## Task
Your task is to reproduce, verbatim and without pictures, the lines from the opening of the listing through the line containing "COL = S.collection".

## Data section
start

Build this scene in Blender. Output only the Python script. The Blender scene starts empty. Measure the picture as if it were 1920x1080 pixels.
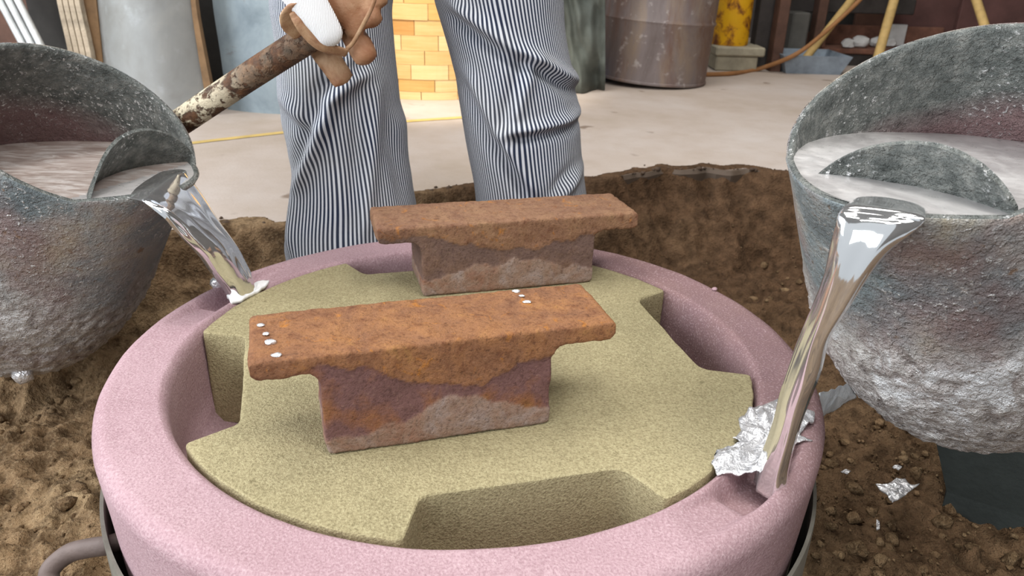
import bpy, bmesh, math, random
import numpy as np
from mathutils import Vector, Matrix
random.seed(7)
rng = np.random.RandomState(7)
PI = math.pi
S = bpy.context.scene
COL = S.collection

# ------------------------------------------------------------------ camera
RT = 0.07                                   # height of the mould's top face
PITCH, ROLL, FPX = math.radians(23.723), math.radians(1.577), 1450.0
CAM = np.array([0.0, 0.0, 0.5485 + RT])
_c, _s = math.cos(PITCH), math.sin(PITCH)
FW = np.array([0, _c, -_s]); _up = np.array([0, _s, _c]); _rt = np.array([1.0, 0, 0])
RTV = _rt*math.cos(ROLL) + _up*math.sin(ROLL)
UPV = _up*math.cos(ROLL) - _rt*math.sin(ROLL)
cd = bpy.data.cameras.new('camera'); cam = bpy.data.objects.new('camera', cd); COL.objects.link(cam)
m3 = Matrix((RTV, UPV, -FW)).transposed()
cam.matrix_world = Matrix.Translation(CAM) @ m3.to_4x4()
cd.sensor_width = 36; cd.lens = 36*FPX/1920; cd.clip_start = .02; cd.clip_end = 60
cd.dof.use_dof = True; cd.dof.focus_distance = 1.05; cd.dof.aperture_fstop = 9.0
S.camera = cam

# ------------------------------------------------------------------ world, lights, exposure
w = bpy.data.worlds.new('world'); S.world = w; w.use_nodes = True
bg = w.node_tree.nodes['Background']
bg.inputs[0].default_value = (.86, .93, 1.0, 1); bg.inputs[1].default_value = .6
def area(name, loc, target, sx, sy, power, col=(1, 1, 1)):
    l = bpy.data.lights.new(name, 'AREA'); l.shape = 'RECTANGLE'; l.size = sx; l.size_y = sy
    l.energy = power; l.color = col
    o = bpy.data.objects.new(name, l); COL.objects.link(o); o.location = loc
    o.rotation_euler = (Vector(target)-Vector(loc)).to_track_quat('-Z', 'Y').to_euler()
    return o
area('roof_light', (-.9, 1.6, 4.1), (-.2, 1.2, 0), 2.0, 1.2, 68, (1, .98, .95))
area('roof_light', (1.35, -.45, 3.1), (.15, 1.1, 0), .9, .7, 46, (1, .97, .93))
area('roof_light', (1.2, 3.6, 4.1), (1.0, 3.4, 0), 1.6, 1.2, 60, (1, .97, .93))
area('open_door_light', (-4.2, .6, 2.0), (-.2, 1.2, .3), 2.6, 2.4, 190, (.92, .96, 1))
area('front_fill_light', (-2.2, -3.0, 1.8), (.2, 1.2, .1), 2.4, 2.0, 95, (.96, .98, 1))  # added daylight fill, whitens the streams and the near pot sides
area('highlight_lamp', (.3, -.2, 3.3), (.1, 1.0, 0), 1.2, .12, 14, (1, .98, .95))
area('highlight_lamp', (.9, .9, 3.3), (.4, 1.2, 0), 1.2, .12, 12, (1, .98, .95))
for lx_, ly_ in ((-.5, -1.0), (.35, -1.3), (-1.3, .2)): area('highlight_lamp', (lx_, ly_, 3.3), (lx_*.5, .8, 0), 1.2, .14, 12, (1, .98, .95))  # extra lamps added to put white streaks on the streams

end

## Task result
Build this scene in Blender. Output only the Python script. The Blender scene starts empty. Measure the picture as if it were 1920x1080 pixels.
import bpy, bmesh, math, random
import numpy as np
from mathutils import Vector, Matrix
random.seed(7)
rng = np.random.RandomState(7)
PI = math.pi
S = bpy.context.scene
COL = S.collection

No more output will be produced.